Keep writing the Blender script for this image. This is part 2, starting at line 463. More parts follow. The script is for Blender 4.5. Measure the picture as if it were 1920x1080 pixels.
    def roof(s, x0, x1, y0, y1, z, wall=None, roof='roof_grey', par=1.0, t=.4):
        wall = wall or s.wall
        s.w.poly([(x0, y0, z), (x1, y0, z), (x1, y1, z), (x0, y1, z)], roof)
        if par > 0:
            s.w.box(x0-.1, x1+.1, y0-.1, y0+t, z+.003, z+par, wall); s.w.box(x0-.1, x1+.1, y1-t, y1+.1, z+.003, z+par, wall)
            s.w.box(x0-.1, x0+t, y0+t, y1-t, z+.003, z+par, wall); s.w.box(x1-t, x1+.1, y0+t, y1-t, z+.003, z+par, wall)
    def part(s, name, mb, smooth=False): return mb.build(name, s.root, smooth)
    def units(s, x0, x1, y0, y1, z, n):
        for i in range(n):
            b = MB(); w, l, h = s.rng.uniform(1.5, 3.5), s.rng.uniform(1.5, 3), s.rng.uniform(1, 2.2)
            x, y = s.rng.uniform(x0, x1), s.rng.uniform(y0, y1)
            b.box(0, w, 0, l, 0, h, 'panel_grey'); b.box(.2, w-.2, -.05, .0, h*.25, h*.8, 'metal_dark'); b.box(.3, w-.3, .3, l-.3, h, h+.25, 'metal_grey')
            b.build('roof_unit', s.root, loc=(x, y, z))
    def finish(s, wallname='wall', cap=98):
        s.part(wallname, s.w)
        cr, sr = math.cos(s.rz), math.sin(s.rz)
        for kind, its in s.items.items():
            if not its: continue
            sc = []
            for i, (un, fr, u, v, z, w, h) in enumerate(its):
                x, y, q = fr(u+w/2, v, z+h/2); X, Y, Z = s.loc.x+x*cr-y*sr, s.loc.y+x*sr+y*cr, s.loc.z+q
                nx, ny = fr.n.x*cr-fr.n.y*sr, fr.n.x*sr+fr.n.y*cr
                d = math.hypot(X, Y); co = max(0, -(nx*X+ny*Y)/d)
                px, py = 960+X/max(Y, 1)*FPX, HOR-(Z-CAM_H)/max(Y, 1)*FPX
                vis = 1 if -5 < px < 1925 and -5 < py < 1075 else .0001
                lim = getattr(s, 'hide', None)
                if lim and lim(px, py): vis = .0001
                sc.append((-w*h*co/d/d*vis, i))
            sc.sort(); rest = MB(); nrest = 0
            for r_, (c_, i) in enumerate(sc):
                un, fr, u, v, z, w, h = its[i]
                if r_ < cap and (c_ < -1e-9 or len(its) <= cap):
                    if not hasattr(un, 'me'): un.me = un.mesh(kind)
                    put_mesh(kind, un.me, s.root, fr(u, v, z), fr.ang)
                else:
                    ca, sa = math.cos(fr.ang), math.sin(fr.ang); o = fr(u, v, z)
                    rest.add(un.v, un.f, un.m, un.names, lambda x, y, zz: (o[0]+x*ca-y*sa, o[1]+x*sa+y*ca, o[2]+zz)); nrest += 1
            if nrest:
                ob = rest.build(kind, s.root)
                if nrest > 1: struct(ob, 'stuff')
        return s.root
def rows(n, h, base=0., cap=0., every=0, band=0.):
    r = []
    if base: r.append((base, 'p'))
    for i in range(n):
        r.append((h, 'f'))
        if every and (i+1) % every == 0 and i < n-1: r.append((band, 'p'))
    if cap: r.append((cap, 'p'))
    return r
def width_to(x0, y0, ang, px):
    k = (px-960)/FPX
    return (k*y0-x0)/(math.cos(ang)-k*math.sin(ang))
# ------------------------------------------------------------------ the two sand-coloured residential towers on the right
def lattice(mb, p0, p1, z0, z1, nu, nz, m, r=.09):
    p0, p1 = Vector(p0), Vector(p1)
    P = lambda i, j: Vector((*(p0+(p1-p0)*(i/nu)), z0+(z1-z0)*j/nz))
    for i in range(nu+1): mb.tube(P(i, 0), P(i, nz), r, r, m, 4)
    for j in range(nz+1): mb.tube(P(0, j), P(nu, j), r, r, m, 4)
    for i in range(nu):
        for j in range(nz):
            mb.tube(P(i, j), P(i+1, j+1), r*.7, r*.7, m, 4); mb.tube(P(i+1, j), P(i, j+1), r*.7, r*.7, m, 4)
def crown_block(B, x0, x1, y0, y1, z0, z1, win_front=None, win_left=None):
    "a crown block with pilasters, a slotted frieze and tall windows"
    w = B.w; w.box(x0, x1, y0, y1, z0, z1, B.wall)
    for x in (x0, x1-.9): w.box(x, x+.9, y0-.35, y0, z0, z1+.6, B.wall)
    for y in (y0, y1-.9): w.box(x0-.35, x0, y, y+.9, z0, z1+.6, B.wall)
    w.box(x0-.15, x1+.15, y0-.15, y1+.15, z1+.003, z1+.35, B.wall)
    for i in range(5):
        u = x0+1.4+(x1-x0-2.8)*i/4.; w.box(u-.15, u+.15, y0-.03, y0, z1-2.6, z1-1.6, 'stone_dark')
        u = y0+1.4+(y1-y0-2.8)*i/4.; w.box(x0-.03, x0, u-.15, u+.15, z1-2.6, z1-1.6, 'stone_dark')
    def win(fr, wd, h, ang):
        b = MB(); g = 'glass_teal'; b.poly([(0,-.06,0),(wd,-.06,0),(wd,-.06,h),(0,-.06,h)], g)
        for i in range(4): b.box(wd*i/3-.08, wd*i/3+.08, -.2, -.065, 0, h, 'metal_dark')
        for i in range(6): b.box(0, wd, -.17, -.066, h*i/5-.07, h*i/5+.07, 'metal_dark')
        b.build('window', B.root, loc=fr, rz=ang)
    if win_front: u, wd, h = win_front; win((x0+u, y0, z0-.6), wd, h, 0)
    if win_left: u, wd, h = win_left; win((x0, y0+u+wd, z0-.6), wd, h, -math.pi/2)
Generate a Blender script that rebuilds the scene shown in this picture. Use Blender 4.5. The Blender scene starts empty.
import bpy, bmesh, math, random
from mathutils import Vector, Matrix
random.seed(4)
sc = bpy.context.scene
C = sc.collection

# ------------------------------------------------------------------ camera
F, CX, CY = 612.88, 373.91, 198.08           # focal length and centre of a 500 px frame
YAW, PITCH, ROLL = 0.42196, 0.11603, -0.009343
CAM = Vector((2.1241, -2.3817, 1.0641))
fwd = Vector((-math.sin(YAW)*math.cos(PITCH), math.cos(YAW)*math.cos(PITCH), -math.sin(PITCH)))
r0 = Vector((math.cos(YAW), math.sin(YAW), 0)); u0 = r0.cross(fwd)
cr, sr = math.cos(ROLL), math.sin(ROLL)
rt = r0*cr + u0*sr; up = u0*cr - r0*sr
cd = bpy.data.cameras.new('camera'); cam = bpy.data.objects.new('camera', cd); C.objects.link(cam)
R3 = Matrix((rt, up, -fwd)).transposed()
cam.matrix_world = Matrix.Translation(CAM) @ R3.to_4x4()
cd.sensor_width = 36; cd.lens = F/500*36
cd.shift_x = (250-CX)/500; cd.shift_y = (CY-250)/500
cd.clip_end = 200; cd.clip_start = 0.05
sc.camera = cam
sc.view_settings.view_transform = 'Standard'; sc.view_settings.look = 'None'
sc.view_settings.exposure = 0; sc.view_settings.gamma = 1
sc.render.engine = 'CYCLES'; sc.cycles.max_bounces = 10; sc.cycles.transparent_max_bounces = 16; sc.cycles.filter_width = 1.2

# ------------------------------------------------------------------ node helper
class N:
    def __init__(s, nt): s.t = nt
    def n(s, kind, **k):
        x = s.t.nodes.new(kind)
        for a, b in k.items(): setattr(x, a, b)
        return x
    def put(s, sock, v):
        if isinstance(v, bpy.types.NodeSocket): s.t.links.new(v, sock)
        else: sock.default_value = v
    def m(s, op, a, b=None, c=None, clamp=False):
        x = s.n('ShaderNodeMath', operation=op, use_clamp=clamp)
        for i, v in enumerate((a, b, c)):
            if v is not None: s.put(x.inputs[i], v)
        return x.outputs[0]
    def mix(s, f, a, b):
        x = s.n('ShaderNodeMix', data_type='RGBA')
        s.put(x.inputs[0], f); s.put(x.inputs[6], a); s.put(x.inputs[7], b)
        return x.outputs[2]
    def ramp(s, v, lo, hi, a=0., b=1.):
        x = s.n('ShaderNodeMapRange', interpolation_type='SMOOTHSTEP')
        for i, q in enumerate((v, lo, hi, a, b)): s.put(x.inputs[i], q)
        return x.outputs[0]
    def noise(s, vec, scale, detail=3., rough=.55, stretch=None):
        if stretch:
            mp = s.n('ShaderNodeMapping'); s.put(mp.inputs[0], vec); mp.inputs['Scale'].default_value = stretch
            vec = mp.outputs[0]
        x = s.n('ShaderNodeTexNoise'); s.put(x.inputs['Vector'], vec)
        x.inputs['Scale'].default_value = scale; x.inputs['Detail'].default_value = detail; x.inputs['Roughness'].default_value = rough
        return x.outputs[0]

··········

**GOAL OF THE EXERCISE**
Only the lines from the line with "Generate a Blender" to the line with "C = sc.collection", inclusive, are to be printed, exactly as they appear.

**PROBLEM SOLUTION**
Generate a Blender script that rebuilds the scene shown in this picture. Use Blender 4.5. The Blender scene starts empty.
import bpy, bmesh, math, random
from mathutils import Vector, Matrix
random.seed(4)
sc = bpy.context.scene
C = sc.collection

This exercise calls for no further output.